There are various international standards that provide suitable knock down factors for specific weld joint geometries (full penetration, partial penetration and fillet welds). In lieu of trying to calculate or determine the affects of welding on the fatigue life of specific steel (based on strength level from heat treatment), you should be researching knock down factors to compensate for the reduction in fatigue life from welding based on a known weld joint geometry.
 
Could you recommend any standard regarding this subject? It would help me very much.
Thanks
 
There are some papers, I requested for full text. However these are not standards. After reading article I can evaluate if it can be referenced or not.
 
MGMech,

4130, 4140, 4340, 26MnB6, and 30MnB5 can all be quenched and tempered to the same hardness and strength levels, and thus have essentially the same fatigue strength. Alternatively, 4140 and 4340 can be hardened to deeper depths, due to the higher C concentration and alloying content. 4140 and 4340 can also be hardened to higher overall hardness than 4130, 26MnB6, or 30MnB5 due to the higher nominal C concentration, and thus have higher fatigue strength (high cycle fatigue). If the production quantities are low, then 4130, 4140, and 4340 are widely available, and easy to through harden. For higher production quantities, 26MnB6 and 30MnB5 offer the possibility for lower cost while achieving similar hardness/strength as the more expensive alloys.
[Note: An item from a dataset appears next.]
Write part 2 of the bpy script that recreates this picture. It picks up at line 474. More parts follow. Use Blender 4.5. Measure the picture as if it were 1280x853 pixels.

Shot peening is a low cost process that has significant effects on fatigue life of springs and sway bars (anti-roll bars), and allows lower cost steels to be used.
 
As an initial rough approximation, the fatigue strength of a ferritic steel is half the ultimate tensile strength, so that enables you to rank your candidates. This assumes all other factors are equal (e.g. surface finish, stress concentration factor, peening, etc.) The fatigue mechanism doesn't care too much what the composition and microstructure are.

Nitpick: be careful describing 4140, 4130, 4340 as 'High Strength Low Alloy Steels'. Yes they are 'high strength' and 'low alloy', but High Strength Low Alloy (HSLA) describes an entirely different class of steels.

"If you don't have time to do the job right the first time, when are you going to find time to repair it?"